Begin GIVEN INFORMATION

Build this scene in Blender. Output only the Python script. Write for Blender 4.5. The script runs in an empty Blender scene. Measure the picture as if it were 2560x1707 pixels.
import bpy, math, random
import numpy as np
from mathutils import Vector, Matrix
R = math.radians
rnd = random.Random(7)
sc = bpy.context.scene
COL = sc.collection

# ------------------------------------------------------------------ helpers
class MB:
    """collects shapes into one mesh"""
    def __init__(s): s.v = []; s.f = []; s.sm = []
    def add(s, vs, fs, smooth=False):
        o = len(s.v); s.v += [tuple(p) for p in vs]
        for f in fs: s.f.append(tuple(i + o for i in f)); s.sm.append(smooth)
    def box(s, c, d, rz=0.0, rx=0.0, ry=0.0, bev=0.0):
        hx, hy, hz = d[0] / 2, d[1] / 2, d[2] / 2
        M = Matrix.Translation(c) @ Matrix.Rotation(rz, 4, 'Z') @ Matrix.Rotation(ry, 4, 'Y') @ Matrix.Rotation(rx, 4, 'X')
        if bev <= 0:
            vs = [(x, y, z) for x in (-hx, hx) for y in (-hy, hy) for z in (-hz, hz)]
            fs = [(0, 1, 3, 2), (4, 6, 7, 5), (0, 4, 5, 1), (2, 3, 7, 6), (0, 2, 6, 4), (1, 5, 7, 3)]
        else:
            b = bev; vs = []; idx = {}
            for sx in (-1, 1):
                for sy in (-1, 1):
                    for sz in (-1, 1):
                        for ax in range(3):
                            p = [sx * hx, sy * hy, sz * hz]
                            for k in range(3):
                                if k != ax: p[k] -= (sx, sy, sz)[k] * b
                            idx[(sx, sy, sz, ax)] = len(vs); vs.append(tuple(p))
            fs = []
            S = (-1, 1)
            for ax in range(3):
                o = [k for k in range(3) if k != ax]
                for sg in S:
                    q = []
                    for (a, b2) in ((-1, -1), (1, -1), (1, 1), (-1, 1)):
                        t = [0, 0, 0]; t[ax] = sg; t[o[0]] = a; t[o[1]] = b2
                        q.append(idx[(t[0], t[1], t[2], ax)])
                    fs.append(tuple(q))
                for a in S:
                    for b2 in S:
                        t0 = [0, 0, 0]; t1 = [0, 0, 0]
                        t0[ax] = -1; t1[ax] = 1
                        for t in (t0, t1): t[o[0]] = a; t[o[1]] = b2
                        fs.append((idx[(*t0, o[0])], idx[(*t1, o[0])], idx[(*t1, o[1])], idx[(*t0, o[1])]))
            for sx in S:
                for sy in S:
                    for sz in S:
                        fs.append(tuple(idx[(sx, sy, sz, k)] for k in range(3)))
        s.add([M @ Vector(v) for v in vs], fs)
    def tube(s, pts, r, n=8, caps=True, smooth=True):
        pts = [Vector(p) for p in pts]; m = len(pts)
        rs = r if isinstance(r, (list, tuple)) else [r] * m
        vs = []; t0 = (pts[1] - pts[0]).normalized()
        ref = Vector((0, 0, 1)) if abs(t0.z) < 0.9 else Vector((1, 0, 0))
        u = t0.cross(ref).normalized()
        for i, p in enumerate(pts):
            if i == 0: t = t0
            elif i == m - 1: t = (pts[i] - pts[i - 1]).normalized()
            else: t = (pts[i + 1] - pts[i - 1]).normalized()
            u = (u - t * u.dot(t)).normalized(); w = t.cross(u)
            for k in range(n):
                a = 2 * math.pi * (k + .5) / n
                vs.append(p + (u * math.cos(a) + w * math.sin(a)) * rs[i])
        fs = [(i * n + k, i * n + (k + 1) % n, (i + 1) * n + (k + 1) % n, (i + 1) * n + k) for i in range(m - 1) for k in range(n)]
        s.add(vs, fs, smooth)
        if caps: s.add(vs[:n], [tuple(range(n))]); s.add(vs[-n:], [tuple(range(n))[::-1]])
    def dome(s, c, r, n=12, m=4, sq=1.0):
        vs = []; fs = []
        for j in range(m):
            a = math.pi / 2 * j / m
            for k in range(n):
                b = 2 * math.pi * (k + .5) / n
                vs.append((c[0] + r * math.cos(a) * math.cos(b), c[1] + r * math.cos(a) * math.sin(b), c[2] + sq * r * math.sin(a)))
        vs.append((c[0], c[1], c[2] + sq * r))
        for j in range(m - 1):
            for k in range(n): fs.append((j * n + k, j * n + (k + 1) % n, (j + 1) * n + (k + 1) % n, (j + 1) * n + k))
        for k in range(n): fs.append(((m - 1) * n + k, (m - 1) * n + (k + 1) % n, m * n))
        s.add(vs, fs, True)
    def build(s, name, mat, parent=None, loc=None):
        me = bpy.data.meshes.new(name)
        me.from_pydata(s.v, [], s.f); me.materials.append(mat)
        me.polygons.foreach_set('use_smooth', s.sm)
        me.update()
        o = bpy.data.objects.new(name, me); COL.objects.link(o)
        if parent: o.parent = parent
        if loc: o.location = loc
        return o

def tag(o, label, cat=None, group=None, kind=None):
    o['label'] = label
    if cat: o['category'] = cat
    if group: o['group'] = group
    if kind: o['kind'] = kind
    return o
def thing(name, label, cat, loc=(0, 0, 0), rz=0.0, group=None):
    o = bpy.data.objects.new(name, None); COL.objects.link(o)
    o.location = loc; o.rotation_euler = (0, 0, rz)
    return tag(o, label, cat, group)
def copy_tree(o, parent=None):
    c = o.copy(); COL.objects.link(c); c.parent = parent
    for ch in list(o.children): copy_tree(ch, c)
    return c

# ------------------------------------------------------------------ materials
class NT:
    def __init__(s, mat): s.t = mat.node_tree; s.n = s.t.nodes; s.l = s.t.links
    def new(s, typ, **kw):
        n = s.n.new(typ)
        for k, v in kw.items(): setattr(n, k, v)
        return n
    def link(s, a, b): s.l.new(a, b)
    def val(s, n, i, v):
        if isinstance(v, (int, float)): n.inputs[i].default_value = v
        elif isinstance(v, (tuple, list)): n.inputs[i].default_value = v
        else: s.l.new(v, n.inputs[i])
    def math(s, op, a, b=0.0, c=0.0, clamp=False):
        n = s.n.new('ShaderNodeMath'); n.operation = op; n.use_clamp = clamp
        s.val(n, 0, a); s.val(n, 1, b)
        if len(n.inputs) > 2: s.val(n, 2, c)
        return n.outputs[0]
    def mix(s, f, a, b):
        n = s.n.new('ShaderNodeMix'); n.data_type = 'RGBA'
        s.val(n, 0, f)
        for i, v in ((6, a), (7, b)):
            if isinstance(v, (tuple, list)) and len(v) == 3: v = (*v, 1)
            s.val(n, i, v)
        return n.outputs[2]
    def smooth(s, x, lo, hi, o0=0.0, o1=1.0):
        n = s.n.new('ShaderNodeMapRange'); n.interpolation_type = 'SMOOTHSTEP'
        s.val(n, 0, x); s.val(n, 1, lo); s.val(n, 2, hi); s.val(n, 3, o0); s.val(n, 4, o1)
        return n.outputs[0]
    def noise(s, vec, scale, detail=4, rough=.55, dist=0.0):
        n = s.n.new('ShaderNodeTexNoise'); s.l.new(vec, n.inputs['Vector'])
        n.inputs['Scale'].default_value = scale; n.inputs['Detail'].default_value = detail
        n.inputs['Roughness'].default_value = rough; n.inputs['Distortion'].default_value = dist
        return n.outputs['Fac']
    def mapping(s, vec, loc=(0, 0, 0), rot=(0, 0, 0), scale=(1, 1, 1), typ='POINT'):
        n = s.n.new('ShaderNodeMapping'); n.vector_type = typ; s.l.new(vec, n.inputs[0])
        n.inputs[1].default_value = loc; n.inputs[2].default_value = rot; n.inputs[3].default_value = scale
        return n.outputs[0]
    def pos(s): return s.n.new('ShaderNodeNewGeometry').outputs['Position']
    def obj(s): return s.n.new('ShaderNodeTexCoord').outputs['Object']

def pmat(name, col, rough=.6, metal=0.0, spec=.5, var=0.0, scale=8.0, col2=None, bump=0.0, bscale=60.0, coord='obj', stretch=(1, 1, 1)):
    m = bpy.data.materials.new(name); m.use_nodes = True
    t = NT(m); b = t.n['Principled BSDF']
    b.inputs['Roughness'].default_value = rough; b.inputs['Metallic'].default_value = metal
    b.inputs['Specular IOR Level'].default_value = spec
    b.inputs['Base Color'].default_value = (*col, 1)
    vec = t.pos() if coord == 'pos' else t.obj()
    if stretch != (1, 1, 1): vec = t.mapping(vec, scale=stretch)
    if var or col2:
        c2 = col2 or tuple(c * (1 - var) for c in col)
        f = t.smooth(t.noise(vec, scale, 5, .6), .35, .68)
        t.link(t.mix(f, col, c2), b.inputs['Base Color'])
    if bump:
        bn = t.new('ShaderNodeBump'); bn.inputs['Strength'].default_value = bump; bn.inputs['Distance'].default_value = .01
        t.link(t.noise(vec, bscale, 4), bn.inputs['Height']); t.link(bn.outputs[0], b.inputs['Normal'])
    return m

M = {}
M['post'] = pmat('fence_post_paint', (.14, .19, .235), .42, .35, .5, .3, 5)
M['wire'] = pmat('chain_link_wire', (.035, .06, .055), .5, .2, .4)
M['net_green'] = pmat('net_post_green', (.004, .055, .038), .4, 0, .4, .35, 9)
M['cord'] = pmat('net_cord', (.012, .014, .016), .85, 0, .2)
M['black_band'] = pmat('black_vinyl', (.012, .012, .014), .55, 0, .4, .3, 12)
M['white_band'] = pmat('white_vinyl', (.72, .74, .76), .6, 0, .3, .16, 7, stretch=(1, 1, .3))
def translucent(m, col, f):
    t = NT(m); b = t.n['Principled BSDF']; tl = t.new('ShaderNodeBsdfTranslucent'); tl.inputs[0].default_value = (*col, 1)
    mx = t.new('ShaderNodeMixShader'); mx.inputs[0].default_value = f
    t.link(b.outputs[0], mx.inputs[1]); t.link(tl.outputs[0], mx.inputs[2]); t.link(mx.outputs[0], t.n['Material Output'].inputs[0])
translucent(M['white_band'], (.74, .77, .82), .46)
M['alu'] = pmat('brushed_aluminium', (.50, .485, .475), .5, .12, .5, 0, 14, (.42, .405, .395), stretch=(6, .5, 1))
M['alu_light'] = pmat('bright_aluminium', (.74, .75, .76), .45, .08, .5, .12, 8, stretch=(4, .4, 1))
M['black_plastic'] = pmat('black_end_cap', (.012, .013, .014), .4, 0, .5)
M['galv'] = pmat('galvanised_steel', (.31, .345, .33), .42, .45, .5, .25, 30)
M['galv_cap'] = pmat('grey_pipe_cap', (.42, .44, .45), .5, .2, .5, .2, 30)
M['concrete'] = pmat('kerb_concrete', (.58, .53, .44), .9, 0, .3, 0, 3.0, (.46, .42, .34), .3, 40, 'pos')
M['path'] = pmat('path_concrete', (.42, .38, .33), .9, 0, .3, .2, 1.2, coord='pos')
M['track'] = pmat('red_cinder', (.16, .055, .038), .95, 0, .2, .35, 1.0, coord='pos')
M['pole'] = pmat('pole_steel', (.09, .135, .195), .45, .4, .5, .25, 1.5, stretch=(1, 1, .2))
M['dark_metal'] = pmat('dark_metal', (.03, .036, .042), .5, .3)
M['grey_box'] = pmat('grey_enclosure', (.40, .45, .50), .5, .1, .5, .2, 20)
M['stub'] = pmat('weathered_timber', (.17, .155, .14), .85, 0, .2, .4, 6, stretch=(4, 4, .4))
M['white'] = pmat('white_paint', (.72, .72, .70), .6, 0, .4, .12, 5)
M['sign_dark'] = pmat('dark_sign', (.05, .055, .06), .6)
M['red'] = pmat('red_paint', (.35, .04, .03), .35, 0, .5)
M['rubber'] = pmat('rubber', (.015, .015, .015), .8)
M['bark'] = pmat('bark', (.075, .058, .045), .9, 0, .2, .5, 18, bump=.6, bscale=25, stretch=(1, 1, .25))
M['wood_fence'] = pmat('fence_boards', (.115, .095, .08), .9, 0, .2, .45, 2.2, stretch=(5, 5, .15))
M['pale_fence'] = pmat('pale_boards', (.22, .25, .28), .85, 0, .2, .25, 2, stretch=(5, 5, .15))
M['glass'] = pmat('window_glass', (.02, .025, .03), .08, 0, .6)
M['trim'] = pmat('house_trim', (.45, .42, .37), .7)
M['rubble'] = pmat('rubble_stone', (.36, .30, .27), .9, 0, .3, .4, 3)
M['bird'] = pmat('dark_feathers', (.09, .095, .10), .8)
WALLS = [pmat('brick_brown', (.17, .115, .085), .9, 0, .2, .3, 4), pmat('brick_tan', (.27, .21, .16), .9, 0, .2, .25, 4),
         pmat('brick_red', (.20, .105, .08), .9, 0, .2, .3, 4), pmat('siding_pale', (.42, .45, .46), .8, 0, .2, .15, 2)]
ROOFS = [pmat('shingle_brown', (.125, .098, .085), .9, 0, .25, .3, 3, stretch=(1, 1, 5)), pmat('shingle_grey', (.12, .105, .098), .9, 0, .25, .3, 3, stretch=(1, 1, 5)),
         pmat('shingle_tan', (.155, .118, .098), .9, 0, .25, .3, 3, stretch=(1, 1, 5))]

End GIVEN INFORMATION

> TASK
Restate, word for word and with nothing added, the lines from the first line of the listing through the one where "COL = sc.collection" stands.

> ANSWER TO THE PROBLEM
Build this scene in Blender. Output only the Python script. Write for Blender 4.5. The script runs in an empty Blender scene. Measure the picture as if it were 2560x1707 pixels.
import bpy, math, random
import numpy as np
from mathutils import Vector, Matrix
R = math.radians
rnd = random.Random(7)
sc = bpy.context.scene
COL = sc.collection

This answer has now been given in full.